Menurut versi lain dari G30S (bukan versi propaganda ORBA) yang telah saya kutip di tulisan sebelumnya, terlihat jelas bahwa peristiwa G30S adalah peristiwa pemberontakan yang memang dirancang untuk gagal. Masih percaya bahwa PKI adalah dalang dari kerusuhan 1965? Saya sih tidak. Harus diakui bahwa propaganda puluhan tahun yang dilakukan Soeharto sukses besar, dan bekasnya masih sangat terasa sampai sekarang.

Kembali lagi ke topik awal, tidak sulit untuk menguasai mayoritas orang Indonesia, ini telah dibuktikan oleh VOC sejak ratusan tahun yang lalu. Politik adu domba atau yang lebih dikenal dengan sebutan devide et impera, sukses untuk menguasai Bangsa Indonesia selama lebih dari 3 abad. Dapatkan dan jaga kekuasaan dengan cara memecah kelompok besar menjadi kelompok-kelompok kecil agar lebih mudah ditaklukkan, dan bila perlu adu domba masyarakatnya, tidak perlu repot-repot menghunus pistol dan dihamburkan ke kepala orang-orang yang mau melawan, itu pemborosan, buat saja isu agar mereka sibuk perang sendiri antar sesamanya. 

Taktik seperti ini ternyata masih ampuh untuk diterapkan tiga abad kemudian, kejadian di Jakarta tahun 2017 di mana terjadi aksi massa yang menuntut Ahok diadili karena penisataan agama adalah contoh lainnya. Jika kita tidak bisa mendongkel lawan dengan cara positif, jatuhkan target dengan cara G30S-nya Orde Baru, ini efektif! Ajak massa untuk berbondong-bondong menjatuhkan Gubernur ini atas kasus penistaan agama, di mana video yang menjadi alat buktinya sudah diedit dahulu untuk mengesankan seolah-olah memang benar Ahok telah menodai Islam. Saya sendiri bukan pendukung Ahok, bukan juga Jokowi apalagi setya Novanto, saya termasuk orang yang apatis dengan politikus. Masih ingat saat Ahok mau maju lagi Pilkada Jakarta lewat jalur Independen? setelah target KTP terkumpul, dia malah maju lewat parpol, dan fans beratnya masih sibuk membela, wow.

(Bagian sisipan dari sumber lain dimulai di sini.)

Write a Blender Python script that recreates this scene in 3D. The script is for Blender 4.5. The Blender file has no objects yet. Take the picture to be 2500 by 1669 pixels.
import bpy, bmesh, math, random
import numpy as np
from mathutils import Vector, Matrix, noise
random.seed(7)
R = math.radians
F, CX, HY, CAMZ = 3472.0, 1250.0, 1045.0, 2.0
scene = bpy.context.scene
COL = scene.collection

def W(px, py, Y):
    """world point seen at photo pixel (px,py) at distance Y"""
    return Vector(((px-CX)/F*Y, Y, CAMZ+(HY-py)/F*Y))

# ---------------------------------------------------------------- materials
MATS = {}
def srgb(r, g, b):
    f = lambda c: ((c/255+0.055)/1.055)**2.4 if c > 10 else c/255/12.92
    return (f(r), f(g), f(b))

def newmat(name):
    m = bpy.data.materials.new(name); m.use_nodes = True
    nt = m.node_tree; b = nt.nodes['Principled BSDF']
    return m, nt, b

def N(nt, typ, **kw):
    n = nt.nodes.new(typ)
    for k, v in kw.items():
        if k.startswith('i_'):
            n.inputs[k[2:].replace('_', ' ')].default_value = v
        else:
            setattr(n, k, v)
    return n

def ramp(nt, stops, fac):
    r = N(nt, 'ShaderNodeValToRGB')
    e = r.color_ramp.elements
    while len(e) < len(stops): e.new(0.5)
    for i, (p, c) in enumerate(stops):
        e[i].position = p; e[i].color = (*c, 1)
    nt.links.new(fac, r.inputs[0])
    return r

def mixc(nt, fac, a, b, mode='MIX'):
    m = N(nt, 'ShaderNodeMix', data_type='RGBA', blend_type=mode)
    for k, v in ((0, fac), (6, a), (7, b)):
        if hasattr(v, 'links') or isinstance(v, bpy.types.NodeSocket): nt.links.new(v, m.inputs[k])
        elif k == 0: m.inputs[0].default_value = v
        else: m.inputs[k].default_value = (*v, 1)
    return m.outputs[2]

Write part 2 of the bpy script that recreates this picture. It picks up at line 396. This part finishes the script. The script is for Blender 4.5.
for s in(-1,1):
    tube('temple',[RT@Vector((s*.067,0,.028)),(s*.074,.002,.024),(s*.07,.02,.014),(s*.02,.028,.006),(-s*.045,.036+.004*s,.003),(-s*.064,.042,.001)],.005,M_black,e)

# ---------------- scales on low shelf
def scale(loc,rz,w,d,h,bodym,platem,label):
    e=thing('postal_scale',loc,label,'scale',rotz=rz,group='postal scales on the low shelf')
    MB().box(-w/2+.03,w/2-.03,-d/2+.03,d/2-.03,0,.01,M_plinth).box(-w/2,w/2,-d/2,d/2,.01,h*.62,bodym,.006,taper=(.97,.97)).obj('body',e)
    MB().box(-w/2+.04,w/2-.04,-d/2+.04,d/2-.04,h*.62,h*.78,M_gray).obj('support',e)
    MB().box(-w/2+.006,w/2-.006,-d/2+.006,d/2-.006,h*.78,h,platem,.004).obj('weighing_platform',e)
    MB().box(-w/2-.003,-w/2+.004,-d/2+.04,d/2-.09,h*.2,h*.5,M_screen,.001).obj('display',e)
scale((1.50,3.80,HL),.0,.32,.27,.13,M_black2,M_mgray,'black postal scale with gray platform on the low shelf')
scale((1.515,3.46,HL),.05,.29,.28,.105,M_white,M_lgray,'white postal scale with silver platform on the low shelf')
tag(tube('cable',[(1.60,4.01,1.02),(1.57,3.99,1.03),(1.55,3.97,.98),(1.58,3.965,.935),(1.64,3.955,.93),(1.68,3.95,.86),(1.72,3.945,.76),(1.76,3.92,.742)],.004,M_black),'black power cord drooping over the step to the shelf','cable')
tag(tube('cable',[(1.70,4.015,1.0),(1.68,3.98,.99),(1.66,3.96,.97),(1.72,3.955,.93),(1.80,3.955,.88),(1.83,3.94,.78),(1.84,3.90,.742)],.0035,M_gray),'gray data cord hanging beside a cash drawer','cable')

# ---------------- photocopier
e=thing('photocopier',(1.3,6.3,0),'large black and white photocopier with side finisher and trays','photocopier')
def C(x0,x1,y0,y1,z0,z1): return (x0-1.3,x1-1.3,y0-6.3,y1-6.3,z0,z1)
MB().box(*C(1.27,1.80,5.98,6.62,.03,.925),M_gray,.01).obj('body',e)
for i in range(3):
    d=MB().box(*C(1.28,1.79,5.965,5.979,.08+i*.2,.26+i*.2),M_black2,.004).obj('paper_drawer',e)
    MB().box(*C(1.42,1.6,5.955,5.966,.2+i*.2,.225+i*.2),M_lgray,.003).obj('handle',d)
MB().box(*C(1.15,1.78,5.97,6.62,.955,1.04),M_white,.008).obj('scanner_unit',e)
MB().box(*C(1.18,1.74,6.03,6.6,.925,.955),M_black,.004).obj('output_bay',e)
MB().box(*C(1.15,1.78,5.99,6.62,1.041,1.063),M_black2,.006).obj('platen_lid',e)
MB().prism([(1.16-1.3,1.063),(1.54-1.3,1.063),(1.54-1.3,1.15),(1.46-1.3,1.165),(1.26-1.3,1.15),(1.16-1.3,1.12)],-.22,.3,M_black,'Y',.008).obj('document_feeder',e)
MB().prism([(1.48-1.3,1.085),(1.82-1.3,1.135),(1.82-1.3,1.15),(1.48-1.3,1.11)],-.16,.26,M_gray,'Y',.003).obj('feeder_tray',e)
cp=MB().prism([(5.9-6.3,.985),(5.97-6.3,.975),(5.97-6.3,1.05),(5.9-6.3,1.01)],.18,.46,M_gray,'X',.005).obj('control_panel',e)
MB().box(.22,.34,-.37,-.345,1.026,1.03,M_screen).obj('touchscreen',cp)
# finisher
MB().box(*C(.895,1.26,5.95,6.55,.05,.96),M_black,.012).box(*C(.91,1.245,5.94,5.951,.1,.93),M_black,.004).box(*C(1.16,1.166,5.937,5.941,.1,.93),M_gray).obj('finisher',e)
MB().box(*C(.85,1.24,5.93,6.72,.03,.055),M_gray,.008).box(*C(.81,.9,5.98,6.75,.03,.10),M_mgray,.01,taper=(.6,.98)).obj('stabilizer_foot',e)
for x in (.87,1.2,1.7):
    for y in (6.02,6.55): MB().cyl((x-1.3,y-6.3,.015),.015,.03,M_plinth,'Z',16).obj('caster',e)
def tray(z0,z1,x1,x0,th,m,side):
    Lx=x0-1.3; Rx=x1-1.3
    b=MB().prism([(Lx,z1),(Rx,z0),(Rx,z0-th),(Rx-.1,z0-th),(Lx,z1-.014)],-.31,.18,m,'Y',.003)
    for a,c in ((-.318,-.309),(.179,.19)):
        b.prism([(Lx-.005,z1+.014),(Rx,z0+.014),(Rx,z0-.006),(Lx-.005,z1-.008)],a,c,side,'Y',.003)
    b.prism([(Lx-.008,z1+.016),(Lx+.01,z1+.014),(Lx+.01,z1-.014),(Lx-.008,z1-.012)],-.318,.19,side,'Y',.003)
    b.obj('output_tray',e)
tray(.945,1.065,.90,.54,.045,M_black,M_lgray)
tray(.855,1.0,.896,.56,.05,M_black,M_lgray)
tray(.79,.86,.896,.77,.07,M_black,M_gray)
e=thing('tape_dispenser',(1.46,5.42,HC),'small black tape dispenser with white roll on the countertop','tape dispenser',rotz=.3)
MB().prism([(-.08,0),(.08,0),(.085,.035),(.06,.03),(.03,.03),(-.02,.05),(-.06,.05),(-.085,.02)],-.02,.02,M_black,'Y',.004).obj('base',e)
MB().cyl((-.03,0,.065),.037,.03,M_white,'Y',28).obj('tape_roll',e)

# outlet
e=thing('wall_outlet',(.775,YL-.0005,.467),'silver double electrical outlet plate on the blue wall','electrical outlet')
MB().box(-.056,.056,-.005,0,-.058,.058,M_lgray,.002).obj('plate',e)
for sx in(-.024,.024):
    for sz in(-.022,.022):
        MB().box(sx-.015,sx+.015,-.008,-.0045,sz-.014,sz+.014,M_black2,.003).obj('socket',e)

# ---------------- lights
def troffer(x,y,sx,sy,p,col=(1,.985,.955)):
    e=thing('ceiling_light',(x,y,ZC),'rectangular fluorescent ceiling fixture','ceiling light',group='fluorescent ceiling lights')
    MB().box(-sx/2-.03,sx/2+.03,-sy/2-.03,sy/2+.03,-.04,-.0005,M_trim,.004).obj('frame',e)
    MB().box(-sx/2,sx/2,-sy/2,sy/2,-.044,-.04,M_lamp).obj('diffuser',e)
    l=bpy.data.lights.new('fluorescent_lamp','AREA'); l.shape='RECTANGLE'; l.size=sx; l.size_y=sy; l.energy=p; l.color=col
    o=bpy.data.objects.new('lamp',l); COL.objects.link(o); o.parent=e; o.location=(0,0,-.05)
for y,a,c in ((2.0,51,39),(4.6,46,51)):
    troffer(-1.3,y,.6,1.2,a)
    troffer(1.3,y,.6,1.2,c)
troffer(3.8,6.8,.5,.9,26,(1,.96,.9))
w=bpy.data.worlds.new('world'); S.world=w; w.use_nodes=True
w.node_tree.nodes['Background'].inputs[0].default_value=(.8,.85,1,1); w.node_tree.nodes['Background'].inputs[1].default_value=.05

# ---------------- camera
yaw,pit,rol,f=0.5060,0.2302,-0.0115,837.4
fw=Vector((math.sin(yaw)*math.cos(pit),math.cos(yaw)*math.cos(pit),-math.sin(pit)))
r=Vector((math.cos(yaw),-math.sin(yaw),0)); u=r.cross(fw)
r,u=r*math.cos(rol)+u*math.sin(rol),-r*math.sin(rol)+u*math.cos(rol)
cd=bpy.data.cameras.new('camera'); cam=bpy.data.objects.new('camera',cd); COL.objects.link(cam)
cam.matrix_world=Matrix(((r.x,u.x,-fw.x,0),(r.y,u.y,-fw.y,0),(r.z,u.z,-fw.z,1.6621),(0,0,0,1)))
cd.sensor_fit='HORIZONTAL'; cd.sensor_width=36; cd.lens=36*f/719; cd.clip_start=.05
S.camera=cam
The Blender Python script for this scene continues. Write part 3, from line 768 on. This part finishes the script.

Hanya ada beberapa level dari politikus yang bisa dipilih, Mendingan, Buruk, Lebih Buruk, Buruk Banget dan Soeharto.
Dalam periode aksi tersebut, muncul berita yang tidak kalah konyolnya, boikot Sari Roti karena mereka adalah antek kafir! Pemicunya sepele, pihak Sari Roti yang tidak mau ikut terlibat dalam kekisruhan merilis pernyataan bahwa mereka tidak terafiliasi dengan pihak manapun, mengenai produk mereka yang dibagi-bagikan secara gratis selama aksi, itu adalah sumbangan dari pihak yang tidak mau disebutkan namanya, pihak ini murni beramal atau ada kepentingan politis di belakangnya? Wallahu A’lam. Yang menarik, setelah pernyataan dari Sari Roti, orang berbondong-bondong untuk tidak membeli produk mereka, berbagai foto dukungan muncul dan pedagang roti keliling kena imbasnya selama beberapa minggu setelahnya.

Orang menginjak roti sebagai bentuk dukungan

Dari sini terlihat jelas bahwa kebencian mengalahkan logika, apapun yang berasal dari orang yang kita benci, sekalipun itu kebaikan, yang terlihat tetap merupakan keburukan.

Hai orang-orang yang beriman hendaklah kamu jadi orang-orang yang selalu menegakkan (kebenaran) karena Allah, menjadi saksi dengan adil. dan janganlah sekali-kali kebencianmu terhadap sesuatu kaum, mendorong kamu untuk berlaku tidak adil. Berlaku adillah, karena adil itu lebih dekat kepada takwa. dan bertakwalah kepada Allah, sesungguhnya Allah Maha mengetahui apa yang kamu kerjakan. (QS Al-Maaidah: 8).

Lalu apa hukuman yang adil untuk orang-orang yang telah terbukti menghina islam? 2 tahun, 5 tahun atau 20 tahun penjara? Atau hukuman mati? Apa pengadilan di Indonesia bisa berbuat adil? Dari kasus tabrak maut oleh anak artis dan menteri beberapa tahun yang lalu, bisa disimpulkan bahwa hukum di Indonesia itu impoten, ibarat ular king cobra yang sudah diambil bisanya, jadi tidak lebih dari cacing kremi yang kegedean. Sebetulnya Allah SWT telah mengisyaratkan hukum untuk kasus ini:

Dan apabila kamu melihat orang-orang memperolok-olokkan ayat-ayat Kami, maka tinggalkanlah mereka sehingga mereka membicarakan pembicaraan yang lain. Dan jika syaitan menjadikan kamu lupa (akan larangan ini), maka janganlah kamu duduk bersama orang-orang yang zalim itu sesudah teringat (akan larangan itu). (QS Al-An’am: 68).

Islam hanya mengajarkan umat muslim untuk meninggalkan orang tersebut sampai dia mengganti topik pembicaraannya. Apabila ada pihak yang mengangkat masalah ini menjadi sedemikian besar, hanya ada dua kemungkinan: 1. Fanatik buta tanpa tahu hukum-hukum islam; 2. Lawan politik dari tertuduh.

Umat yang cerdas adalah umat yang kritis, Islam mengajarkan tentang Tabayyun, cek kebenaran sumber berita sbelum kita mempercayainya, kalau berita itu hoax dan kita sebarkan? Dosanya akan terus mengalir selama ada orang-orang baru yang juga termakan isu tersebut dari berita yang kita sebarkan, Na’udzubillahimindzalik.

Tahun 2019 nanti, ada perebutan kekuasaan yang dilegalkan oleh undang-undang (Pemilu). Banyak kepentingan di sana, mengenai penganiayaan dan pembunuhan ustadz, penyerangan gereja dan sejenisnya, itu adalah bumbu yang disajikan oleh mereka yang ingin berkuasa. Mengangkat isu PKI untuk digoreng sampai matang untu kemudian disajikan ke masyarakat umum pada saatnya kelak.

Akhir kata, semoga kita menjadi manusia yang lebih cerdas, dunia hanya sebentar, Akhirat itu yang kekal.